Faster insights into user behavior
Greater trust in metrics and KPIs
Improved personalization and experience design
And perhaps most importantly, teams across the BBC—from product to UX research to engineering—now engage with data products built to answer strategic questions, not just technical ones.
The BBC’s data journey is structured in deliberate phases:
Incubation – Start small with high-impact use cases like Search. Build foundational capabilities. Demonstrate value.
Sustainment – Embed governance, tooling, and team practices. Create a repeatable model.
Scaling – Expand to new domains. Increase velocity and consistency. Institutionalize the data product mindset.
This approach ensures each data product isn’t just technically sound—but meaningful, reusable, and strategically aligned.
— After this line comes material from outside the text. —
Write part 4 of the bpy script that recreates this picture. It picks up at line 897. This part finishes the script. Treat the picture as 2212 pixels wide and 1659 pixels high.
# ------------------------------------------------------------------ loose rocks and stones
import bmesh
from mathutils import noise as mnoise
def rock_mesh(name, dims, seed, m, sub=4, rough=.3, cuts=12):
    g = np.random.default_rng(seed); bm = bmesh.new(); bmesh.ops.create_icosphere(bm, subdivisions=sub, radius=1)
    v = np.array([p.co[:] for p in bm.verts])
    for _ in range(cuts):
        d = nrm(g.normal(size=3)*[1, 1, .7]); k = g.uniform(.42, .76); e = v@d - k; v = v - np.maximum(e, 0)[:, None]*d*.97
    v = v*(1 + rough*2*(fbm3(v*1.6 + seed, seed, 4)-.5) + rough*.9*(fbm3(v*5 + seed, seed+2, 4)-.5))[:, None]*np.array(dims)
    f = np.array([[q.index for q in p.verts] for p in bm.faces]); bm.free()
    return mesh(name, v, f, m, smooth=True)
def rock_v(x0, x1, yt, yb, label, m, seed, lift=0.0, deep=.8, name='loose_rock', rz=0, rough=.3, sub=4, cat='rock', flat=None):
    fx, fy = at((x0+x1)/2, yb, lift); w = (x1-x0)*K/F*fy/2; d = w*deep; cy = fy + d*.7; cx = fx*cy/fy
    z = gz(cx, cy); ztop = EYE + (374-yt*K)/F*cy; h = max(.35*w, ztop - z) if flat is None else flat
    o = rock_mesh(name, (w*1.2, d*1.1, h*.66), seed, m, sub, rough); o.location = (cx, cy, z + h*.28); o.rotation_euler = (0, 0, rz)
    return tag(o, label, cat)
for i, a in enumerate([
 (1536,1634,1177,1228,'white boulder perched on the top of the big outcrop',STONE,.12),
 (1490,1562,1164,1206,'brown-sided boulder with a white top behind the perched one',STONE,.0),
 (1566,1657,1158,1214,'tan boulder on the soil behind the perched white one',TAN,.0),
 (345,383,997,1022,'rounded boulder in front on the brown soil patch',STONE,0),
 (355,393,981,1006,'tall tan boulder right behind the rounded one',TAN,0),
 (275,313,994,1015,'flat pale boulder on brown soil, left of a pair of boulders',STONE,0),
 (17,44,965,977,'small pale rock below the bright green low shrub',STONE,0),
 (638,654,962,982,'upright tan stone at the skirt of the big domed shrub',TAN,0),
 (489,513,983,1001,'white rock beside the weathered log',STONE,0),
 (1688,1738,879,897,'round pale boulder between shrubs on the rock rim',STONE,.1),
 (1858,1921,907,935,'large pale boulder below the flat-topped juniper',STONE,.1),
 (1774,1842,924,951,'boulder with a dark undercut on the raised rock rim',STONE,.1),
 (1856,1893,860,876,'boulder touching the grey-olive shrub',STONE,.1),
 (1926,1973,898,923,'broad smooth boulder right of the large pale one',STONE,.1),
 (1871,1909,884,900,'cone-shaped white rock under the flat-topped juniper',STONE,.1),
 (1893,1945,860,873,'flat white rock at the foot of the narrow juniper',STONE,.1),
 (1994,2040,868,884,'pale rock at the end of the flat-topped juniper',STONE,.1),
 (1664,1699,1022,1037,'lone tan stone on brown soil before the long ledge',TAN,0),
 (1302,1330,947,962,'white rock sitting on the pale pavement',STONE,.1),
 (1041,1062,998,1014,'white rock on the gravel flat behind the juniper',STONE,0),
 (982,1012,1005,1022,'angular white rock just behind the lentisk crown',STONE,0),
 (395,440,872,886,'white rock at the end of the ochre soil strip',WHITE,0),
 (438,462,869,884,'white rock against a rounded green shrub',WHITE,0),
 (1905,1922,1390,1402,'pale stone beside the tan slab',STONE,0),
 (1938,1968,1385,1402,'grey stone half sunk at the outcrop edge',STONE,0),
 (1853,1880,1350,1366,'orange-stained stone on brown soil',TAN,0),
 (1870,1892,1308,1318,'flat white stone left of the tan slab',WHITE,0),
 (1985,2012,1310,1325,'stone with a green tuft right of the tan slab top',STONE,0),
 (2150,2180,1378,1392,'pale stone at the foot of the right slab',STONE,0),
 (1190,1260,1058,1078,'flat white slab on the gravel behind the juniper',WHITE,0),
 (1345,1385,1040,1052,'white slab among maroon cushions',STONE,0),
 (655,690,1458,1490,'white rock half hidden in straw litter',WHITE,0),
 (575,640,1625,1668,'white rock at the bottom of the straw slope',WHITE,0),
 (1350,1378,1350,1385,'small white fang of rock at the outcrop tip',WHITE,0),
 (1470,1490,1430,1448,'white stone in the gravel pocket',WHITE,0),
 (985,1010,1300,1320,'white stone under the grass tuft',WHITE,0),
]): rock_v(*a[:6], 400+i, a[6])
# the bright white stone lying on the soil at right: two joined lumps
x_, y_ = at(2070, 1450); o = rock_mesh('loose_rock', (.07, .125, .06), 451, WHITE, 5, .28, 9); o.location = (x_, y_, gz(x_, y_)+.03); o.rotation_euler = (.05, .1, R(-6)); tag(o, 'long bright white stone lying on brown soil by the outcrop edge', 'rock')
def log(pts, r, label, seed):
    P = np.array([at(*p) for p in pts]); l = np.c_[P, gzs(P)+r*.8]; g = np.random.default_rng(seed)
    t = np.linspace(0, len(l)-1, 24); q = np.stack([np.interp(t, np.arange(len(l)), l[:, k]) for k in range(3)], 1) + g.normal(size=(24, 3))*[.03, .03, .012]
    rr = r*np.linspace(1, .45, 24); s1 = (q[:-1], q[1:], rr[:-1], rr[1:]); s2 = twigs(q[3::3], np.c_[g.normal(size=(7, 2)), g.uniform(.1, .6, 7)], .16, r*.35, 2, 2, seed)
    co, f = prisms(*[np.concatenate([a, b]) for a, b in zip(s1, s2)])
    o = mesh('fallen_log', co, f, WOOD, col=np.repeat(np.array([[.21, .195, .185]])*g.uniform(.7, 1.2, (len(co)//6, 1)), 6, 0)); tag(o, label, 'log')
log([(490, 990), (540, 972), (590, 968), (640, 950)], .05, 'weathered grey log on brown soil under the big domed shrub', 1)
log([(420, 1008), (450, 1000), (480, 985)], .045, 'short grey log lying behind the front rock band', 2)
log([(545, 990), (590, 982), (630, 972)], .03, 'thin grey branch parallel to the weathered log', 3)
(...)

Looking ahead, the BBC is exploring further opportunities to embed data product thinking across its development lifecycle—from informing sprint planning to measuring product success metrics.
The organization is also deepening its commitment to responsible AI, data ethics, and personalization—all of which depend on a foundation of trustworthy, discoverable data.
“We need to stop talking about having more data… It’s not about volume. It’s about insights.”
—Nathalie Berdat, Head of Data and AI Governance, BBC
For data leaders navigating similar challenges, the BBC’s experience offers several key takeaways:
Start with the problem, not the data. Build only what solves something real.
Avoid premature scaling. Prove value before expanding.
Governance matters—but so does usability. Choose platforms that make doing the right thing easy.
Adoption is earned. An unused data product is a failure of storytelling, not just design.
Shift the mindset. From “owning assets” to “delivering outcomes.”
The BBC’s journey underscores that true digital transformation isn’t just about new tools or data pipelines. It’s about trust, usability, and clarity—about turning sprawling data into strategic action.
And with a robust partnership in Alation, they’re not just transforming how the BBC works with data. They’re reshaping the way public service media operates in the digital age.